The Padua-based Franciscan friar said the relics of the Saint, who died in 1231, brought a message of hope to all those in Ireland badly affected by the recession.

“St Anthony was a person who knew the difficulties people had economically. In Padua in the 13th century there was a lot of desperation. People were resorting to money lenders to survive. Anthony was on the side of the poor. He was tough. He battled and challenged those who took advantage of the little people, especially the old people and women.”

After Mass, hundreds of devotees, from the elderly to young boy scouts, waited in line to venerate the relic contained in a gold reliquary of the Saint, who is one of the most popular in the Catholic Church.

One of these was Martin Jim McFadden (50) who travelled with his wife for five hours by bus from beyond Letterkenny in Co Donegal to reach Dublin especially for the occasion.

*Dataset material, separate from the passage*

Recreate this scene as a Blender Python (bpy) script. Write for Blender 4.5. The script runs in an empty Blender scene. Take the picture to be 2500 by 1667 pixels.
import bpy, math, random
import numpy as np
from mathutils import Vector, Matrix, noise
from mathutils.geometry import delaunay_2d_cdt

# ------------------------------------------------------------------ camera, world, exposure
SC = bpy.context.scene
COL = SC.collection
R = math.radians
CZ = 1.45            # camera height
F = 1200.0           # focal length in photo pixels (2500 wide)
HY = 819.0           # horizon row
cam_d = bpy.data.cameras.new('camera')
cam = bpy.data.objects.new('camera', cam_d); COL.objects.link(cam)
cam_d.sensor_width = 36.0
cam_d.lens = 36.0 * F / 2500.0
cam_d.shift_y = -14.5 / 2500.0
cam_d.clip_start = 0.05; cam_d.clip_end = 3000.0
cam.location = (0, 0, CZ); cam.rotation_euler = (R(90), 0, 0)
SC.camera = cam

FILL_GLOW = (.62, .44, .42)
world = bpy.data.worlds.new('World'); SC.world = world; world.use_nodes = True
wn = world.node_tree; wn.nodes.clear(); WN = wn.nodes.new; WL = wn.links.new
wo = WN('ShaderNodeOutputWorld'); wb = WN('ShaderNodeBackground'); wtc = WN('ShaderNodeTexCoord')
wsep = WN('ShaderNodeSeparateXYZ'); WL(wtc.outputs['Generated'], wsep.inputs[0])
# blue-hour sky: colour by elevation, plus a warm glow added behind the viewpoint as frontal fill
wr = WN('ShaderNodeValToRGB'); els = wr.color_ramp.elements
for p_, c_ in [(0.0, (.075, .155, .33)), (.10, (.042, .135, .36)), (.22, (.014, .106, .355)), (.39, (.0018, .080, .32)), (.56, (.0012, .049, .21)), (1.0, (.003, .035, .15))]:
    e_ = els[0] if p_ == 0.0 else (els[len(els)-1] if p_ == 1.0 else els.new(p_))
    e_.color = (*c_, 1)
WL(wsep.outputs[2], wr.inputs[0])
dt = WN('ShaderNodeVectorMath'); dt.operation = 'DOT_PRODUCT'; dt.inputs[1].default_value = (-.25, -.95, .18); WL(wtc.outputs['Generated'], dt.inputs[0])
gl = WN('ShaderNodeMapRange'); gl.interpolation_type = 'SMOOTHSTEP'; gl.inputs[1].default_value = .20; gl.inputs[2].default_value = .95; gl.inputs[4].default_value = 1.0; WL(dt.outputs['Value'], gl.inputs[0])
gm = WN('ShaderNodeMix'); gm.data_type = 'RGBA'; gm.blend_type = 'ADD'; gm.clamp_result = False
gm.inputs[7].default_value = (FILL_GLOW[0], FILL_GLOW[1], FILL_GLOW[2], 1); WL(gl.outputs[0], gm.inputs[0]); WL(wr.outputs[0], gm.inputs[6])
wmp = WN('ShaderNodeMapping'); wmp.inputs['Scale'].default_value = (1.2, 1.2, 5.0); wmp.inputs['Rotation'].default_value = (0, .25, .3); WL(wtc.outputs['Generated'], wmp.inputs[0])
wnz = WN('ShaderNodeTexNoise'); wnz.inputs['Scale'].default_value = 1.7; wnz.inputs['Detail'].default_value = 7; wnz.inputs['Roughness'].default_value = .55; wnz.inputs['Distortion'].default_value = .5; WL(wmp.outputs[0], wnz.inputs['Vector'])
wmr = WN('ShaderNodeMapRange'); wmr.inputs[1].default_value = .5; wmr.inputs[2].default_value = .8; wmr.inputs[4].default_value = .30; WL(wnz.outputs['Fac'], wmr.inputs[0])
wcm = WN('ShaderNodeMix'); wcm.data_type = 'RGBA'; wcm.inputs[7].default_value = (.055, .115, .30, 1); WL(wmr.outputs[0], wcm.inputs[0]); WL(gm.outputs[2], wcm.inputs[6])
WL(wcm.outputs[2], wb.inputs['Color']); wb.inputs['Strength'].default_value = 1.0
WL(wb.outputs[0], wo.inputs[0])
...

Explaining why he was willing to undertake a ten-hour round trip to venerate the relics, the former alcoholic attributed his sobriety and meeting his wife Liz to the intervention of the Saint.

“I was a lost soul. St Anthony helps people to find things. He helped me to find my sobriety and my wife and brought me back to the light,” he said.

He also attributed his miraculous recovery from a serious car accident in 1986 to the Saint. But the €90,000 compensation he received resulted in him “going on a continuous bender for over three years” due to his alcoholism.

“When I had it all spent and was penniless and at a low ebb I prayed again and I met Liz. She was sent from Heaven. I found sobriety and we married.”

He and his wife Liz have travelled to Padua to venerate the Saint’s relics and it was there that he had the Saint’s dying words “I see the Lord” tattooed on his arm.

Liz McFadden (50) told the Irish Independent: “There has always been a third person in our marriage – St Anthony.”

The 2013 tour will see the relics visit Dublin, Wexford, Cork, Limerick, Galway and Belfast on 24 October before they cross to Britain.